A curiosidade também pode assumir uma forma patológica, alerta Dunker. “Uma delas é a curiosidade inconsequente; a outra é a curiosidade com o outro como forma de manter a ignorância sobre si mesmo”, esclarece. A curiosidade inconsequente, explica o psicanalista, é aquela que dirigimos a todas a coisas, de modo errático e indeterminado, criando um estado em que apenas consumimos informação em vez de investigar o mundo. “Muitos curiosos querem que sua curiosidade seja gerenciada pelo YouTube ou pelas redes sociais, onde passivamente se alimentam de mais saber, sem consequência. É o saber sobre a vida dos outros para criticá-los, para se comparar, para viver uma vida por procuração, como no filme A vida dos outros. É um reflexo e o meio mais simples para manter sua vida em estado de irrelevância e impessoalização. Nessa medida, não estamos falando em curiosidade para enfrentar o risco, mas apenas para fingir que ele não existe, para nos defendermos da experiência. Essa é a segunda forma de curiosidade patológica: saber sobre tudo para não saber sobre o que implica aquela pessoa em seu desejo.”


Explorando as fantasias

Quem dá vazão à curiosidade começa uma jornada sem saber onde vai chegar. “A complexidade do mundo decorre de que ele não é bipolar nem tem regiões seguras e pontos que não possamos rever, questionar e reinventar”, afirma Dunker. Por isso mesmo, a curiosidade nos prepara para gerenciar a incerteza e mexe com nossos sentimentos de segurança. “A curiosidade é a mãe da aventura. Não é assim que começam muitos problemas de gerenciamento da vida familiar ou conjugal? A curiosidade sobre onde anda aquele seu velho amor da sétima série, a curiosidade sobre como seria se sua vida fosse outra ou se você resolvesse explorar o lado B de sua vida e de suas fantasias?”


Risco ou controle?

Não gostamos muito de pensar nisso, mas a curiosidade também nos leva a correr riscos. “Saudamos a curiosidade, mas ao mesmo tempo a punimos. Afinal, não se diz que ‘a curiosidade matou o gato’? Adoramos que nossas crianças se interessem pelo mundo e deem livre curso às suas investigações, mas como reagimos quando essas investigações recaem sobre drogas, pessoas de que não gostamos ou temas e contextos que consideramos perigosos?”, questiona o psicanalista. Em uma cultura de aversão a riscos, chegamos a um dilema: “Queremos que a criança vá em frente, mas queremos controlar onde é esse ‘em frente”.


Mentiras em xeque

O psicanalista observa que, na infância, a curiosidade vira uma ferramenta poderosa para duvidar da palavra de pais, professores e autoridades – e considera essa uma atitude saudável para toda a vida. “Eles mesmos, os adultos, nem sempre sabem algo sobre seus próprios desejos.
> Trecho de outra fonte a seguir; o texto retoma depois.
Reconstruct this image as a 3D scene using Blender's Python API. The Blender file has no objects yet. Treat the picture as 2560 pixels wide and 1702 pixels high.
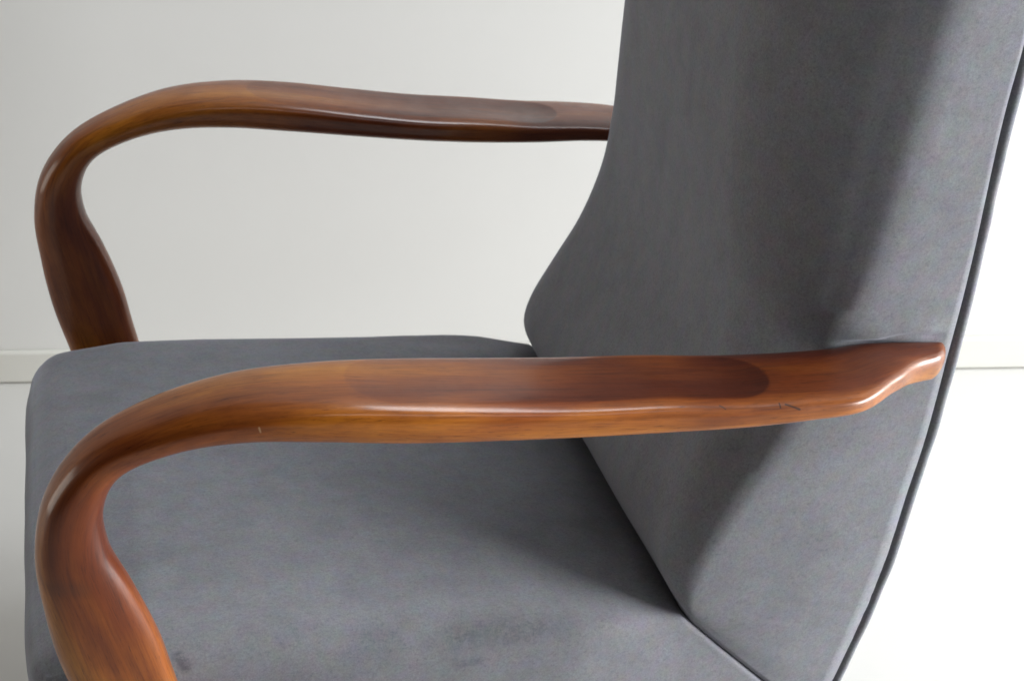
import bpy, bmesh, math, random
from mathutils import Vector, Matrix, noise

SC = bpy.context.scene
COL = SC.collection
R = math.radians

# ---------------------------------------------------------------- camera, light, exposure
cam_d = bpy.data.cameras.new("camera")
cam = bpy.data.objects.new("camera", cam_d)
COL.objects.link(cam)
right = Vector((0.9648, -0.2630, -0.0093)).normalized()
up = Vector((0.1406, 0.4851, 0.8631))
up = (up - right * up.dot(right)).normalized()
fwd = up.cross(right)
M = Matrix((right, up, -fwd)).transposed().to_4x4()
M.translation = Vector((-0.2799, -1.2251, 1.2297))
cam.matrix_world = M
cam_d.sensor_width = 36.0
cam_d.lens = 3800.0 / 2560.0 * 36.0
cam_d.clip_start = 0.02
cam_d.clip_end = 60
cam_d.dof.use_dof = True
cam_d.dof.focus_distance = 1.22
cam_d.dof.aperture_fstop = 14.0
SC.camera = cam

world = bpy.data.worlds.new("World")
SC.world = world
world.use_nodes = True
bg = world.node_tree.nodes["Background"]
bg.inputs["Color"].default_value = (1.0, 0.965, 0.92, 1)
bg.inputs["Strength"].default_value = 0.006

def area_lamp(name, loc, target, sx, sy, energy, color):
    d = bpy.data.lights.new(name, 'AREA')
    d.shape = 'RECTANGLE'
    d.size, d.size_y, d.energy, d.color = sx, sy, energy, color
    o = bpy.data.objects.new(name, d)
    COL.objects.link(o)
    o.location = loc
    o.rotation_euler = (Vector(target) - Vector(loc)).to_track_quat('-Z', 'Y').to_euler()
    return o

area_lamp("window_light", (3.92, -1.50, 0.84), (0, 0, 0.45), 2.2, 1.7, 360, (0.985, 0.995, 1.0))
area_lamp("overhead_fill_light", (1.03, 0.06, 2.80), (0, 0, 0.45), 0.8, 0.8, 35, (0.91, 0.96, 1.0))  # added overhead fill to balance brightness, no known fixture
area_lamp("ridge_highlight_light", (0.60, -1.36, 2.17), (0.05, -0.3, 0.6), 1.5, 0.20, 4.6, (0.91, 0.95, 1.0))  # added unseen strip lamp, shaped for the highlight along the arm ridge
area_lamp("left_fill_light", (-4.71, 0.70, 1.05), (0, 0, 0.45), 2.6, 2.0, 57, (1.0, 0.945, 0.86))  # added warm fill from the left for the backrest front, no known window

SC.view_settings.view_transform = 'Standard'
SC.view_settings.look = 'None'
SC.view_settings.exposure = 0.0
SC.view_settings.gamma = 1.0
SC.render.engine = 'CYCLES'

# ---------------------------------------------------------------- node helpers
class NT:
    def __init__(s, name):
        s.m = bpy.data.materials.new(name)
        s.m.use_nodes = True
        s.t = s.m.node_tree
        s.b = s.t.nodes["Principled BSDF"]
    def n(s, typ, **kw):
        nd = s.t.nodes.new(typ)
        for k, v in kw.items():
            if hasattr(nd, k) and k not in nd.inputs:
                setattr(nd, k, v)
            else:
                nd.inputs[k].default_value = v
        return nd
    def l(s, a, b):
        s.t.links.new(a, b)
    def math(s, op, a, b=None, c=None, clamp=False):
        nd = s.t.nodes.new("ShaderNodeMath")
        nd.operation = op
        nd.use_clamp = clamp
        for i, x in enumerate((a, b, c)):
            if x is None: continue
            if isinstance(x, (int, float)): nd.inputs[i].default_value = x
            else: s.l(x, nd.inputs[i])
        return nd.outputs[0]
    def noise(s, vec, scale, detail=3, rough=.55, dist=0.0):
        nd = s.n("ShaderNodeTexNoise")
        nd.inputs["Scale"].default_value = scale
        nd.inputs["Detail"].default_value = detail
        nd.inputs["Roughness"].default_value = rough
        nd.inputs["Distortion"].default_value = dist
        if vec is not None: s.l(vec, nd.inputs["Vector"])
        return nd.outputs[0]
    def mapping(s, vec, scale=(1,1,1), loc=(0,0,0), rot=(0,0,0)):
        nd = s.n("ShaderNodeMapping")
        nd.inputs["Scale"].default_value = scale
        nd.inputs["Location"].default_value = loc
        nd.inputs["Rotation"].default_value = rot
        s.l(vec, nd.inputs["Vector"])
        return nd.outputs[0]
    def ramp(s, fac, stops, interp='LINEAR'):
        nd = s.n("ShaderNodeValToRGB")
        cr = nd.color_ramp
        cr.interpolation = interp
        while len(cr.elements) < len(stops): cr.elements.new(.5)
        for e, (p, c) in zip(cr.elements, stops):
            e.position = p
            e.color = (*c, 1) if len(c) == 3 else c
        s.l(fac, nd.inputs[0])
        return nd.outputs[0]
    def mix(s, fac, a, b, mode='MIX'):
        nd = s.n("ShaderNodeMix", data_type='RGBA', blend_type=mode)
        for i, x in ((0, fac), (6, a), (7, b)):
            if isinstance(x, (int, float)): nd.inputs[i].default_value = x
            elif isinstance(x, tuple): nd.inputs[i].default_value = (*x, 1)
            else: s.l(x, nd.inputs[i])
        return nd.outputs[2]
    def coord(s, which="Object"):
        return s.n("ShaderNodeTexCoord").outputs[which]
    def bump(s, h, strength, dist):
        nd = s.n("ShaderNodeBump")
        nd.inputs["Strength"].default_value = strength
        nd.inputs["Distance"].default_value = dist
        s.l(h, nd.inputs["Height"])
        s.l(nd.outputs[0], s.b.inputs["Normal"])
        return nd
    def segment(s, pos, a, b, r, soft):
        """1 within r of the segment a-b, fading over soft (marks with a shape of their own)"""
        a, b = Vector(a), Vector(b)
        ab = b - a
        def vm(op, x, y):
            nd = s.t.nodes.new("ShaderNodeVectorMath")
            nd.operation = op
            for i, q in enumerate((x, y)):
                if isinstance(q, (Vector, tuple)): nd.inputs[i].default_value = q
                else: s.l(q, nd.inputs[i])
            return nd
        pa = vm('SUBTRACT', pos, tuple(a)).outputs[0]
        t = s.math('MULTIPLY', vm('DOT_PRODUCT', pa, tuple(ab)).outputs["Value"], 1.0 / max(ab.length_squared, 1e-9), clamp=True)
        comb = s.n("ShaderNodeVectorMath", operation='SCALE')
        comb.inputs[0].default_value = tuple(ab)
        s.l(t, comb.inputs["Scale"])
        d = vm('DISTANCE', pa, comb.outputs[0]).outputs["Value"]
        mr = s.n("ShaderNodeMapRange")
        mr.interpolation_type = 'SMOOTHSTEP'
        s.l(d, mr.inputs["Value"])
        mr.inputs["From Min"].default_value = r
        mr.inputs["From Max"].default_value = r + soft
        mr.inputs["To Min"].default_value = 1
        mr.inputs["To Max"].default_value = 0
        return mr.outputs[0]

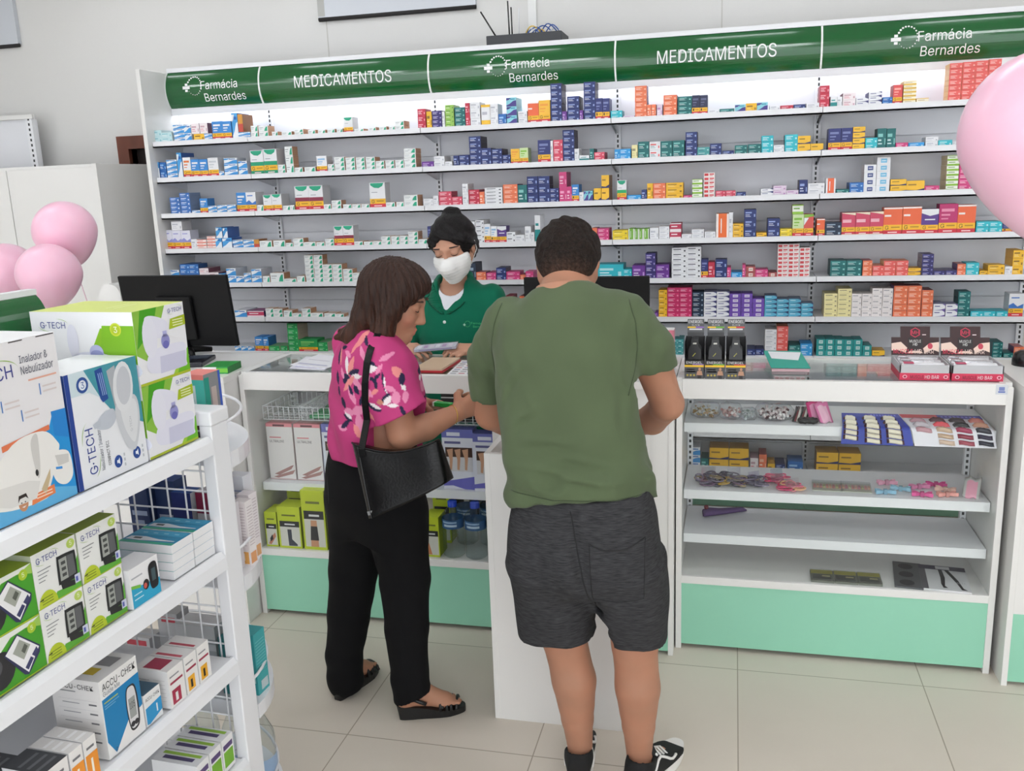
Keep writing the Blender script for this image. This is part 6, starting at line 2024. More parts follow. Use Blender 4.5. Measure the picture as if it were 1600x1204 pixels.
# thermometer packs
def thermo(y0, z0, label, tilt=0.0):
    L, w, t = .135, .072, .019
    b = MB().box(-L, 0, 0, w, 0, t, (240, 240, 242), top=(30, 140, 184), side=(238, 239, 241))
    T = frame((-L, 0, t), (1, 0, 0), (0, 1, 0))
    b.face_rect(T, 0, L, 0, w * .16, (50, 170, 140)); b.face_rect(T, .004, L - .004, w * .62, w * .96, (60, 164, 204), .0006)
    for k in range(4): b.face_rect(T, .022 + k * .027, .034 + k * .027, w * .74, w * .80, (150, 206, 226), .0008)
    b.face_poly(T, [(.006, w * .22), (.010, w * .44), (.045, w * .48), (.085, w * .34), (.128, w * .30), (.128, w * .26), (.085, w * .22), (.045, w * .18)], (222, 226, 234), .0008)
    b.face_rect(T, .022, .042, w * .28, w * .40, (60, 66, 76), .001)
    o = b.build('thermometer_pack', paint(), loc=G(-.018, y0, z0))
    o.rotation_euler = (0, 0, GR + tilt)
    tag(o, label, 'thermometer pack', 'thermometer packs')
lv = ('bottom', 'second', 'third', 'fourth', 'top')
for k in range(4): thermo(-.084 + .001 * k, .8665 + k * .0195, 'white-ended thermometer pack, %s of the stack by the gondola post' % ('bottom', 'second', 'third', 'top')[k])
for k in range(4): thermo(-.160 + .001 * k, .8665 + k * .0195, 'white-ended thermometer pack, %s of the stack farther from the post' % ('bottom', 'second', 'third', 'top')[k])
for k in range(2): thermo(-.238, .8665 + k * .0195, 'thermometer pack, %s of the pair just behind the oximeter box' % ('lower', 'upper')[k])
bpy.data.objects['thermometer_pack.008'].location = G(-.075, -.236, .8665)
bpy.data.objects['thermometer_pack.009'].location = G(-.075, -.236, .886)
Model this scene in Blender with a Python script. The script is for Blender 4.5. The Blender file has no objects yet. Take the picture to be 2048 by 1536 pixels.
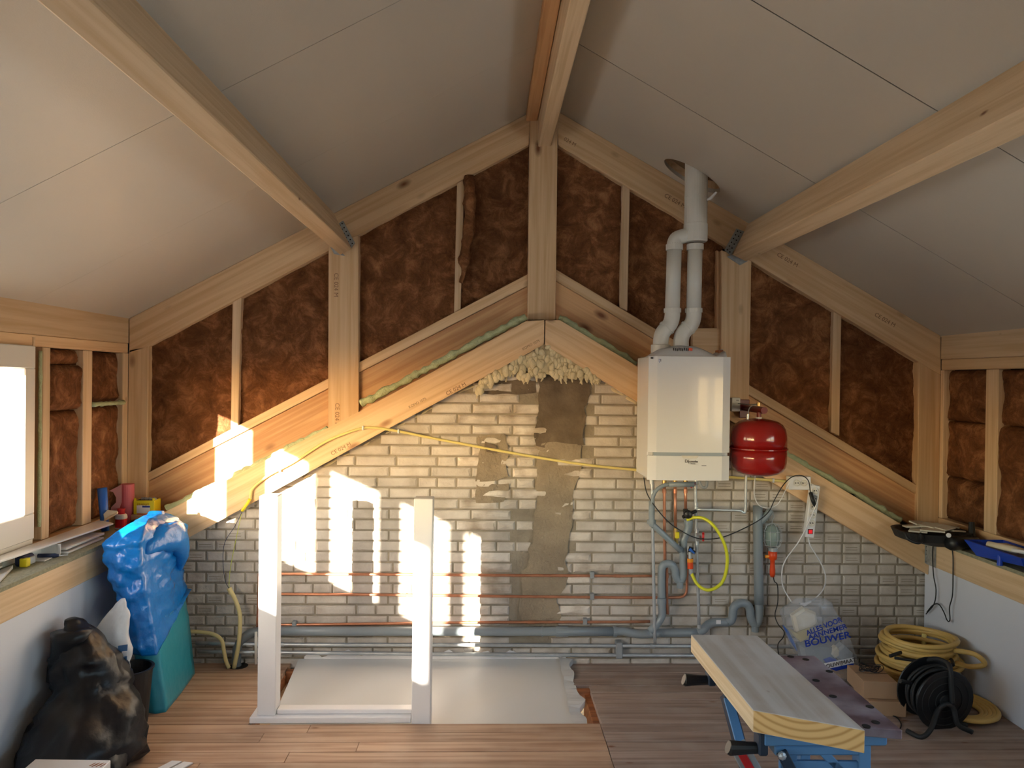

Além disso, habitualmente mentem, especialmente em torno de certos assuntos em relação aos quais acham importante proteger as crianças: a maldade, a morte, a sexualidade, os vícios e as incoerências dos adultos”, afirma Dunker.


A descoberta do desejo

A curiosidade é essencial para o desenvolvimento das crianças porque encoraja a criação e a descoberta, pondera Dunker. Nesse processo, revela-se o nosso querer. “A curiosidade é uma das modalizações possíveis do nosso desejo. Freud dizia que a origem da curiosidade em geral é a curiosidade sexual. Não devemos entender por isso o coito nem o interesse em compreender a reprodução humana, mas o desejo de saber sobre o desejo dos outros. O que eles querem de nós? O que eles esperam de nós?”, questiona.